En el estudio de De la Fuente asimismo se criticaba la tesis de la causalidad económica y social de la revolución de 1868 elaborada en los años 1970. Así De la Fuente señalaba que la crisis financiera de 1866 había afectado a toda la élite política isabelina por igual, por lo que no explicaba que un sector de ella se mantuviera del lado de Isabel II y otro del lado revolucionario, y por tanto había que descartar a la crisis financiera como una de las principales causas de la revolución. De hecho se podía constatar que la mayoría de los hombres de negocios, banqueros y grandes comerciantes y empresarios ni colaboraron ni se sumaron al pronunciamiento. En cuanto a la crisis de subsistencias de 1867-1868 De la Fuente también la descartaba como causa directa de la revolución, porque la movilización popular se produjo después de la revolución y como consecuencia del mayor margen de libertad que trajo consigo, y no antes.[22]​ Sin embargo, Josep Fontana, en un libro publicado en 2007 reafirmaba la importancia de las causas económicas de la revolución de 1868: «La revolución de 1868 fue un movimiento organizado desde arriba por políticos y militares que tenían unos objetivos limitados: acabar con el bloqueo del sistema parlamentario que impedía el acceso al poder de los progresistas e implantar unas medidas de urgencia para resolver la mala situación económica, en particular la de las empresas ferroviarias».[23]

Una síntesis del relativo consenso que se ha alcanzado en la actualidad en el debate sobre las causas de la revolución de 1868 la podemos encontrar en dos libros publicados en 2006 y 2007.[24][25]​ En el segundo de ellos Juan Francisco Fuentes resume así el estado de la cuestión:[6]

A partir del triunfo de la revolución y durante seis años conocidos como el Sexenio Democrático (1868-1874) se intentará crear en España un nuevo sistema de gobierno.

La coalición de liberales, moderados y republicanos se enfrentaba a la tarea de encontrar un mejor gobierno que sustituyera al de Isabel. Al principio las Cortes rechazaron el concepto de una república para España, y Serrano fue nombrado regente mientras se buscaba un monarca adecuado para liderar el país. Previamente se había aprobado una constitución de corte liberal que fue promulgada por las cortes en 1869.

La búsqueda de un Rey apropiado demostró finalmente ser más que problemática para las Cortes. Juan Prim, el eterno rebelde contra los gobiernos isabelinos, fue nombrado dirigente del gobierno en 1869 y el general Serrano sería regente, y suya es la frase: «¡Encontrar a un rey democrático en Europa es tan difícil como encontrar un ateo en el cielo!». Se consideró incluso la opción de nombrar rey a un anciano Espartero, aunque encontró el rechazo del propio general, que, no obstante, obtuvo ocho votos en el recuento final.

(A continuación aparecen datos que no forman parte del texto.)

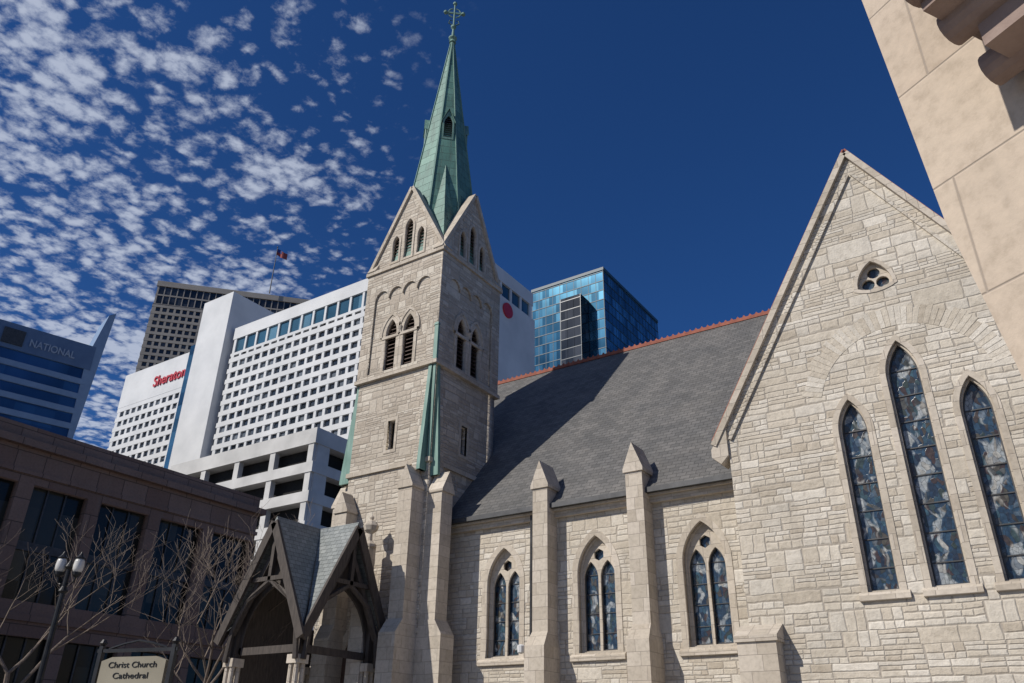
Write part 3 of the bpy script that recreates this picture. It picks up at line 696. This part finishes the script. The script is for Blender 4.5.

Muchos proponían al joven hijo de Isabel, Alfonso (que posteriormente sería el rey Alfonso XII de España), pero la sospecha de que este podría ser fácilmente influenciable por su madre y que podría repetir los fallos de la anterior reina hacían que no fuera una alternativa viable. Fernando de Sajonia-Coburgo, antiguo regente de la vecina Portugal, fue considerado también como una posibilidad. Otra de las posibilidades era el príncipe Leopoldo de Hohenzollern, de la Casa Hohenzollern, que fue propuesto por Otto von Bismarck, y que provocó abiertamente el rechazo de Francia, hasta el punto de que el ministro de asuntos exteriores francés enviara el llamado Telegrama de Ems, que posteriormente sería el detonante (o la excusa) para la Guerra Franco-Prusiana. Finalmente, se optó por un rey italiano, Amadeo de Saboya, pero su reinado tan solo duró dos años y un mes entre 1871 y 1873.